:: What you will do ::
Give the listing below again in full, exactly as written.

■ ■ ■ ■

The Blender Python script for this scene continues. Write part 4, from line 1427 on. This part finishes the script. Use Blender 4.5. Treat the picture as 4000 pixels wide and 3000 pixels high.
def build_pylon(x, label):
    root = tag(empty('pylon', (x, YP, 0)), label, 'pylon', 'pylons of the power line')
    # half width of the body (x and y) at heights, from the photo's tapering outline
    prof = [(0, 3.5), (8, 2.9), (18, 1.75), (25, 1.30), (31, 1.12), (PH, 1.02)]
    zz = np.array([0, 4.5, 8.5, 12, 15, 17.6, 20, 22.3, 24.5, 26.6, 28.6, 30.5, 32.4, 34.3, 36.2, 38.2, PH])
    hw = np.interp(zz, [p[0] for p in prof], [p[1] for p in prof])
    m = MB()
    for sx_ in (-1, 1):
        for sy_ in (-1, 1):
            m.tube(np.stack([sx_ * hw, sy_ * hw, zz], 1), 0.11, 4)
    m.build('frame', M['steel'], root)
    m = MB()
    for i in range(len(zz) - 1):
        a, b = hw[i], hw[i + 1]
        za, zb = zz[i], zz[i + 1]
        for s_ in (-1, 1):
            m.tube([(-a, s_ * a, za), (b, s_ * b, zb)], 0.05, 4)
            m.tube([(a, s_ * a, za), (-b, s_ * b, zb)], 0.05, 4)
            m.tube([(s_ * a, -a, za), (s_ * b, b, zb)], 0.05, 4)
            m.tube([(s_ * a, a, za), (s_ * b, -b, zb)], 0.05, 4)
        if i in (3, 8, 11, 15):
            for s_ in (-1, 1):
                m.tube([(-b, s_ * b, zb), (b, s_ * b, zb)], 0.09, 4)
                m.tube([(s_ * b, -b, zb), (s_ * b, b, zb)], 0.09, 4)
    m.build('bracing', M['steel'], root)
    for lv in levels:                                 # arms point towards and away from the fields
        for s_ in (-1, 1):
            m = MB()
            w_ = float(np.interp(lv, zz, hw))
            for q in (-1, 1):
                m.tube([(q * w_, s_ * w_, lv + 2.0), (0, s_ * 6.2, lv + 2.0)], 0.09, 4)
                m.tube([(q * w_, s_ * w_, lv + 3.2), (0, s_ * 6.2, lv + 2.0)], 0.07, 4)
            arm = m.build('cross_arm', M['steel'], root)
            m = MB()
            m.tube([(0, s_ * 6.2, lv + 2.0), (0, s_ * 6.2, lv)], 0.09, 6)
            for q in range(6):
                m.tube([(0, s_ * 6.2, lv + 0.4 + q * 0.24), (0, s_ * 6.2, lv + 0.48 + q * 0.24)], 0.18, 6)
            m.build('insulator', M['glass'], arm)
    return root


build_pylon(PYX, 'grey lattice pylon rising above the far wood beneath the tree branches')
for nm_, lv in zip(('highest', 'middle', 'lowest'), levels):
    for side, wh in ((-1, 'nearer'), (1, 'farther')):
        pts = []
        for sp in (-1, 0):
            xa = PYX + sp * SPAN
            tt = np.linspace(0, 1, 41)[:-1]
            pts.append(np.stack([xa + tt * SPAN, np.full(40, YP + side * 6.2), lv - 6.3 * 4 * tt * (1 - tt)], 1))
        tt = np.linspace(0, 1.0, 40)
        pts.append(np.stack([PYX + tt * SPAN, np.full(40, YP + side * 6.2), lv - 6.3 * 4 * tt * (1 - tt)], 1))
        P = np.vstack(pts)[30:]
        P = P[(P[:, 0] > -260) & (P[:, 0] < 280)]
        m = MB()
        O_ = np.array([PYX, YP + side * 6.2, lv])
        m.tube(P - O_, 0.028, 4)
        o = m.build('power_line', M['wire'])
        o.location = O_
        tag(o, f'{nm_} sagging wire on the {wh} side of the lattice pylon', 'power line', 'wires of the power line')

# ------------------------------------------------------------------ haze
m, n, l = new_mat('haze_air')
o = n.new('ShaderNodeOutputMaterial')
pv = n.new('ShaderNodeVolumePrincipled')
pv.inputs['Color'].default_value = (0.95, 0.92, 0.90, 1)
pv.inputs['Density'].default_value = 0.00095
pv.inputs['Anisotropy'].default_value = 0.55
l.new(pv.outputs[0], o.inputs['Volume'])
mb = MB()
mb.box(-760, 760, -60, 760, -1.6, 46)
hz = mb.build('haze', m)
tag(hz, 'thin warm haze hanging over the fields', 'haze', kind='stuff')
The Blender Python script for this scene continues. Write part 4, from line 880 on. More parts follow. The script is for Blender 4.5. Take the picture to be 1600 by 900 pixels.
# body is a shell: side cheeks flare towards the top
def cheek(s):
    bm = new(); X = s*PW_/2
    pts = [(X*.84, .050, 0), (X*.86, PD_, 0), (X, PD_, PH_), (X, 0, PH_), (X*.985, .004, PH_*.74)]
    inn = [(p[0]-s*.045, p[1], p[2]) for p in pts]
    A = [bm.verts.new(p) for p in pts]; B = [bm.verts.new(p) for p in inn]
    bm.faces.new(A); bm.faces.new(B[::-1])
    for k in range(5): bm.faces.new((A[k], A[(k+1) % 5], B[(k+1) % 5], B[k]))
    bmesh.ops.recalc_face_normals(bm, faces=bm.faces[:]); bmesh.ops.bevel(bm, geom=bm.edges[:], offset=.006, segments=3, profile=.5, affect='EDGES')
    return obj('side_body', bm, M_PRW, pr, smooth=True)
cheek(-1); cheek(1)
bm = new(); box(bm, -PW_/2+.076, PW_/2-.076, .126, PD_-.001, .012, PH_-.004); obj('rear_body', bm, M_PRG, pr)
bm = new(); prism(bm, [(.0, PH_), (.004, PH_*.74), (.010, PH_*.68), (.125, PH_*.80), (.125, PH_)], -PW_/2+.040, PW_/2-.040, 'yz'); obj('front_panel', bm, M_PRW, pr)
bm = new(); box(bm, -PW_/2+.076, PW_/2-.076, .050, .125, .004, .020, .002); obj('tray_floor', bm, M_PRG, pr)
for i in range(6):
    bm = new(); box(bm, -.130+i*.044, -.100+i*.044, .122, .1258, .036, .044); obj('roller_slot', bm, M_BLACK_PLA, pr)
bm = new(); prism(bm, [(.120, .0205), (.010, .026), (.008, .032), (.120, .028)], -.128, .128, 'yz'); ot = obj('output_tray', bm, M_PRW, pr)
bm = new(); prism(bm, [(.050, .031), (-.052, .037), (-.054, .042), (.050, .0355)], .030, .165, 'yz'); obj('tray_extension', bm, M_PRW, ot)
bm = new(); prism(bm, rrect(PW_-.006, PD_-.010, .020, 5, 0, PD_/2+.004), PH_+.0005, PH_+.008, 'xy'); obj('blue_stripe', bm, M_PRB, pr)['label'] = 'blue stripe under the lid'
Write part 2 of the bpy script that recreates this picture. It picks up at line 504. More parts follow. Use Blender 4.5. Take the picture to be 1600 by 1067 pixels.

■ ■ ■ ■

:: The solution ::
The Blender Python script for this scene continues. Write part 4, from line 1427 on. This part finishes the script. Use Blender 4.5. Treat the picture as 4000 pixels wide and 3000 pixels high.
def build_pylon(x, label):
    root = tag(empty('pylon', (x, YP, 0)), label, 'pylon', 'pylons of the power line')
    # half width of the body (x and y) at heights, from the photo's tapering outline
    prof = [(0, 3.5), (8, 2.9), (18, 1.75), (25, 1.30), (31, 1.12), (PH, 1.02)]
    zz = np.array([0, 4.5, 8.5, 12, 15, 17.6, 20, 22.3, 24.5, 26.6, 28.6, 30.5, 32.4, 34.3, 36.2, 38.2, PH])
    hw = np.interp(zz, [p[0] for p in prof], [p[1] for p in prof])
    m = MB()
    for sx_ in (-1, 1):
        for sy_ in (-1, 1):
            m.tube(np.stack([sx_ * hw, sy_ * hw, zz], 1), 0.11, 4)
    m.build('frame', M['steel'], root)
    m = MB()
    for i in range(len(zz) - 1):
        a, b = hw[i], hw[i + 1]
        za, zb = zz[i], zz[i + 1]
        for s_ in (-1, 1):
            m.tube([(-a, s_ * a, za), (b, s_ * b, zb)], 0.05, 4)
            m.tube([(a, s_ * a, za), (-b, s_ * b, zb)], 0.05, 4)
            m.tube([(s_ * a, -a, za), (s_ * b, b, zb)], 0.05, 4)
            m.tube([(s_ * a, a, za), (s_ * b, -b, zb)], 0.05, 4)
        if i in (3, 8, 11, 15):
            for s_ in (-1, 1):
                m.tube([(-b, s_ * b, zb), (b, s_ * b, zb)], 0.09, 4)
                m.tube([(s_ * b, -b, zb), (s_ * b, b, zb)], 0.09, 4)
    m.build('bracing', M['steel'], root)
    for lv in levels:                                 # arms point towards and away from the fields
        for s_ in (-1, 1):
            m = MB()
            w_ = float(np.interp(lv, zz, hw))
            for q in (-1, 1):
                m.tube([(q * w_, s_ * w_, lv + 2.0), (0, s_ * 6.2, lv + 2.0)], 0.09, 4)
                m.tube([(q * w_, s_ * w_, lv + 3.2), (0, s_ * 6.2, lv + 2.0)], 0.07, 4)
            arm = m.build('cross_arm', M['steel'], root)
            m = MB()
            m.tube([(0, s_ * 6.2, lv + 2.0), (0, s_ * 6.2, lv)], 0.09, 6)
            for q in range(6):
                m.tube([(0, s_ * 6.2, lv + 0.4 + q * 0.24), (0, s_ * 6.2, lv + 0.48 + q * 0.24)], 0.18, 6)
            m.build('insulator', M['glass'], arm)
    return root


build_pylon(PYX, 'grey lattice pylon rising above the far wood beneath the tree branches')
for nm_, lv in zip(('highest', 'middle', 'lowest'), levels):
    for side, wh in ((-1, 'nearer'), (1, 'farther')):
        pts = []
        for sp in (-1, 0):
            xa = PYX + sp * SPAN
            tt = np.linspace(0, 1, 41)[:-1]
            pts.append(np.stack([xa + tt * SPAN, np.full(40, YP + side * 6.2), lv - 6.3 * 4 * tt * (1 - tt)], 1))
        tt = np.linspace(0, 1.0, 40)
        pts.append(np.stack([PYX + tt * SPAN, np.full(40, YP + side * 6.2), lv - 6.3 * 4 * tt * (1 - tt)], 1))
        P = np.vstack(pts)[30:]
        P = P[(P[:, 0] > -260) & (P[:, 0] < 280)]
        m = MB()
        O_ = np.array([PYX, YP + side * 6.2, lv])
        m.tube(P - O_, 0.028, 4)
        o = m.build('power_line', M['wire'])
        o.location = O_
        tag(o, f'{nm_} sagging wire on the {wh} side of the lattice pylon', 'power line', 'wires of the power line')

# ------------------------------------------------------------------ haze
m, n, l = new_mat('haze_air')
o = n.new('ShaderNodeOutputMaterial')
pv = n.new('ShaderNodeVolumePrincipled')
pv.inputs['Color'].default_value = (0.95, 0.92, 0.90, 1)
pv.inputs['Density'].default_value = 0.00095
pv.inputs['Anisotropy'].default_value = 0.55
l.new(pv.outputs[0], o.inputs['Volume'])
mb = MB()
mb.box(-760, 760, -60, 760, -1.6, 46)
hz = mb.build('haze', m)
tag(hz, 'thin warm haze hanging over the fields', 'haze', kind='stuff')
The Blender Python script for this scene continues. Write part 4, from line 880 on. More parts follow. The script is for Blender 4.5. Take the picture to be 1600 by 900 pixels.
# body is a shell: side cheeks flare towards the top
def cheek(s):
    bm = new(); X = s*PW_/2
    pts = [(X*.84, .050, 0), (X*.86, PD_, 0), (X, PD_, PH_), (X, 0, PH_), (X*.985, .004, PH_*.74)]
    inn = [(p[0]-s*.045, p[1], p[2]) for p in pts]
    A = [bm.verts.new(p) for p in pts]; B = [bm.verts.new(p) for p in inn]
    bm.faces.new(A); bm.faces.new(B[::-1])
    for k in range(5): bm.faces.new((A[k], A[(k+1) % 5], B[(k+1) % 5], B[k]))
    bmesh.ops.recalc_face_normals(bm, faces=bm.faces[:]); bmesh.ops.bevel(bm, geom=bm.edges[:], offset=.006, segments=3, profile=.5, affect='EDGES')
    return obj('side_body', bm, M_PRW, pr, smooth=True)
cheek(-1); cheek(1)
bm = new(); box(bm, -PW_/2+.076, PW_/2-.076, .126, PD_-.001, .012, PH_-.004); obj('rear_body', bm, M_PRG, pr)
bm = new(); prism(bm, [(.0, PH_), (.004, PH_*.74), (.010, PH_*.68), (.125, PH_*.80), (.125, PH_)], -PW_/2+.040, PW_/2-.040, 'yz'); obj('front_panel', bm, M_PRW, pr)
bm = new(); box(bm, -PW_/2+.076, PW_/2-.076, .050, .125, .004, .020, .002); obj('tray_floor', bm, M_PRG, pr)
for i in range(6):
    bm = new(); box(bm, -.130+i*.044, -.100+i*.044, .122, .1258, .036, .044); obj('roller_slot', bm, M_BLACK_PLA, pr)
bm = new(); prism(bm, [(.120, .0205), (.010, .026), (.008, .032), (.120, .028)], -.128, .128, 'yz'); ot = obj('output_tray', bm, M_PRW, pr)
bm = new(); prism(bm, [(.050, .031), (-.052, .037), (-.054, .042), (.050, .0355)], .030, .165, 'yz'); obj('tray_extension', bm, M_PRW, ot)
bm = new(); prism(bm, rrect(PW_-.006, PD_-.010, .020, 5, 0, PD_/2+.004), PH_+.0005, PH_+.008, 'xy'); obj('blue_stripe', bm, M_PRB, pr)['label'] = 'blue stripe under the lid'
Write part 2 of the bpy script that recreates this picture. It picks up at line 504. More parts follow. Use Blender 4.5. Take the picture to be 1600 by 1067 pixels.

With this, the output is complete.